Lucas Santtana é um experimentador. A fobia ao usual remexe os seus miolos. Para ele, um avião não é apenas um monte de placas de aço que avoa fazendo com que as distâncias entre um ponto e outro diminuam, quase inexistam: o avião é um modo delirante.
Cérebro que se recusa à simetria, o de Lucas se move sem que seja possível adivinhá-lo. Seus caminhos não estão na palma da mão, mas num plano de voo. De tão atento a novas ideias, elas lhes vêm aos sonhos. Lembranças confusas que chegam bizarras, atiçadas por bloody marys e bolinhas de tarjas pretas. Rumo ao fundo do céu ou do mar, ele está fora de enquadramentos que resumem estrelas e oceanos apenas a binóculos e águas marinhas.
Lucas Santtana lançou Modo Avião (Natura Musical), seu sétimo CD, um experimento que produziu com Fábio Pinczowisk. Todo o projeto foi concebido dentro da sua caixola, num formato que ele inventou e batizou de “áudio filme”.
Deixe o disquinho tocar. Não, não busque entendê-lo logo de prima, tente apre(en)dê-lo: um aeroporto fervilhante. Vozes que se confundem. Raios e trovões abrem espaço para a chuva. Sons de passos apressados. Diálogos íntimos, oníricos. Arranjos harmônicos. Belas canções. Instrumentistas que acertaram ao comprar o “barulho” proposto por Lucas, o que lhes permitiu navegar a bordo de um novo conceito artístico.
Sons arrodeando em volta da gente energizam sentidos e sentimentos. Com o recurso de microfones binaurais, cuja abrangência da captação abarca 360º da cena, somos postos no centro de um potente círculo sonoro, absorvendo cada detalhe registrado em surround.
Aí é o seguinte, brother: não importa se a voz de Lucas é doce e intimista, nem se seu violão de aço é firme; não importa se o multiinstrumentista Fábio Pinczowisk crie altos sons estratosféricos; nem que Rodrigo Campello arrase nos violões; nem que as cordas do Danish Quartet tenham afinação celestial; nem que o Coro Bonfim eleve a música às nuvens; nem que brilhe o violão de Lucas Vasconcellos, resfolegue o acordeom de Mestrinho ou que repercuta o vibrafone de Arthur Dutra. É como se também pouco importasse as vozes que dão vida aos personagens, imprimindo tom preciso às falas de suas figuras dramáticas: Patricia Pillar, Maria Manoella, Mariana Lima, Georgette Fadel, Cadu Fadel, Aury Porto e Carolina Bianchi.

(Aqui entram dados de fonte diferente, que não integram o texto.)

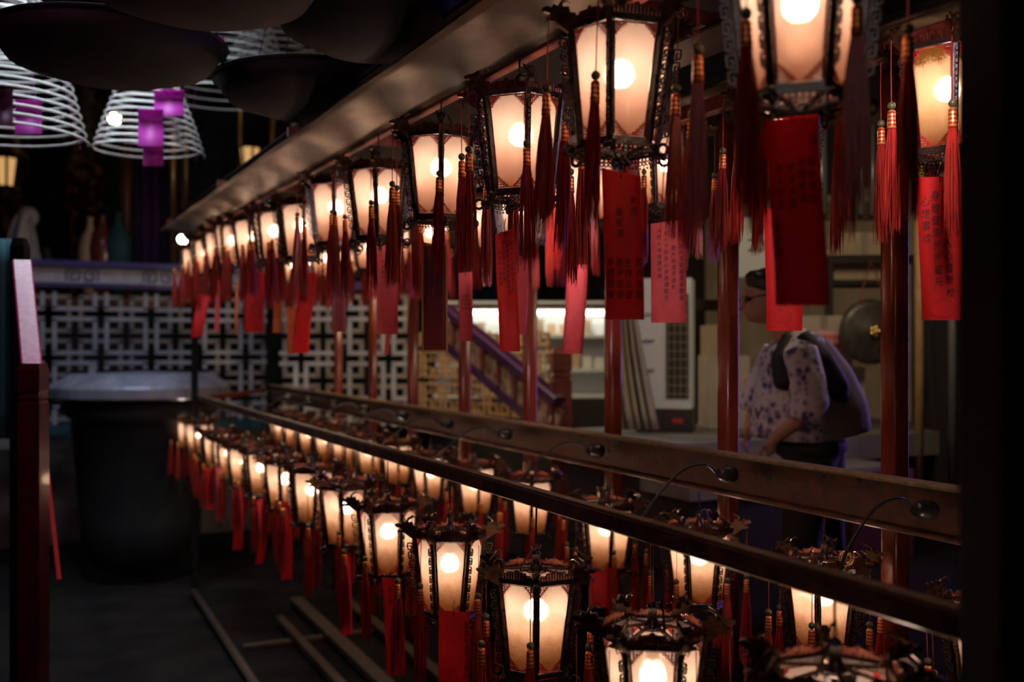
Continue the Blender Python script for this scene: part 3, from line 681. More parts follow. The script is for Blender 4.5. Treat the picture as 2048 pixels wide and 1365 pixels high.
# stair lattice, golden, in the middle
def ground(u, Z): p = at(u, HV, Z); return (p.x, p.y)
g1, L, H = lattice('lattice_screen', 'ochre interlocking lattice screen under the sloping stair rail', ground(828, 9.6), ground(1102, 8.0), .55, 1.45, .36, .30, 'goldlattice', .026)
g2, L, H = lattice('lattice_screen', 'dim grey brown lattice screen seen between the red posts left of the ochre one', ground(560, 9.8), ground(822, 9.6), .55, 1.85, .42, .42, 'lattice', .042)
MB().bar((0, 0, H+.05), (L, 0, H+.05), .1, .08).build('top_rail', M['indigo'], g2)
q = empty('lattice_screen', (0, 0, 0)); tag(q, 'second ochre lattice with white gaps a step behind the stair screen', 'screen')
bpy.data.objects.remove(q)
p0 = at(835, 600, 9.2); p1 = at(1115, 800, 7.5)
sr = empty('stair_railing', (p0.x, p0.y, .5)); tag(sr, 'dark violet sloping stair railing with carved ochre panels running down to a square newel', 'railing')
ps = [at(893, 618, 8.5)-Vector(sr.location), at(1118, 805, 7.3)-Vector(sr.location)]
dv = Vector((0, 0, -.20))
MB().bar(ps[0], ps[1], .11, .085, bev=.015).build('handrail', M['violetrail'], sr)
MB().bar(ps[0]+dv*1.5, ps[1]+dv*1.5, .07, .07).build('lower_rail', M['violetrail'], sr)
MB().bar(ps[0]+dv*.78, ps[1]+dv*.78, .02, .20).build('carved_panel', M['carvedpanel'], sr)
for i in range(7):
    c_ = ps[0].lerp(ps[1], (i+.5)/7)
    MB().box(c_+dv*.78+Vector((-.02, -.03, 0)), (.03, .05, .17), Euler((0, 0, -TH)).to_matrix()).build('panel_post', M['railred'], sr)
p = at(1121, 697, 7.4)
nw = MB(); w = .072
nw.lathe([(w*1.42, 0), (w*1.42, 1.06), (w*1.25, 1.07), (w*1.25, 1.085), (w*1.42, 1.095), (w*1.25, 1.11), (w*1.25, 1.125), (w*1.42, 1.14), (w*1.42, 1.26), (w*1.2, 1.29), (w*.9, 1.31)], 4)
o = nw.build('newel_post', M['railred'], None, False, (p.x, p.y, 0)); o.rotation_euler = (0, 0, R(45)-TH+R(8)); tag(o, 'square dark red newel post with ringed neck at the foot of the stair', 'post')

# ------------------------------------------------------------ lidded bin
p = at(287, 697, 9.2)
urn = empty('lidded_drum', (p.x-.02, p.y-.05, -.75)); tag(urn, 'large dark drum with pale flat two-leaf lid beside the rack end', 'drum')
MB().lathe([(.50, 0), (.52, .5), (.60, 1.42), (.70, 1.50), (.66, 1.60)], 48).build('body', M['drum'], urn, True)
MB().lathe([(.75, 1.60), (.78, 1.62), (.78, 1.70), (.76, 1.725), (.60, 1.82), (.0, 1.84)], 48).build('lid', M['urn'], urn)
MB().bar((-.6, 0, 1.84), (.6, .05, 1.84), .03, .03).build('lid_seam', M['black'], urn)
MB().box((-.42, .0, 1.87), (.06, .06, .09)).build('lid_handle', M['urn'], urn)
# small stone ledge pieces at left
p = at(60, 875, 8.6); tag(MB().box((0, 0, 0), (2.0, .35, .12)).build('stone_coping', M['stone'], None, False, (-.9, 10.4, .44)), 'grey stone coping along the foot of the lattice parapet', 'coping')

# ------------------------------------------------------------ red stair posts at far left
p = at(67, 697, 4.0); nl = MB(); w = .047
nl.lathe([(w*1.3, -.75), (w*1.3, 1.08), (w*1.12, 1.09), (w*1.3, 1.10), (w*1.12, 1.115), (w*1.3, 1.13), (w*1.3, 1.215), (w*1.1, 1.24)], 4)
o = nl.build('stair_newel', M['newel'], None, False, (p.x, p.y, 0)); o.rotation_euler = (0, 0, R(45)-TH); tag(o, 'dark crimson square newel post with ringed neck at the left', 'post')
p = at(40, 697, 4.45); nl = MB(); w = .034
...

O dia interpretado pelos atores revela-se através da música e da literatura presentes em Modo Avião. História assoalhada numa trama monolítica e impactante. Envolta em ações delirantes, aparentemente descosidas, a sequência de textos e das oito músicas conduzem a um final inesperado. Genial!
Lucas Santtana é um elaborador insubordinado. Um criador atento às possibilidades que todas as artes se lhes apresentam. Ele é um excitador de percepções. Um abridor de cabeças – ele que em algum dia teve aberta a sua, e com ela escancarada, lançou-se ao ar em seu dragão alado. Aquele que, num único dia, passa a limpo a sua estética artística.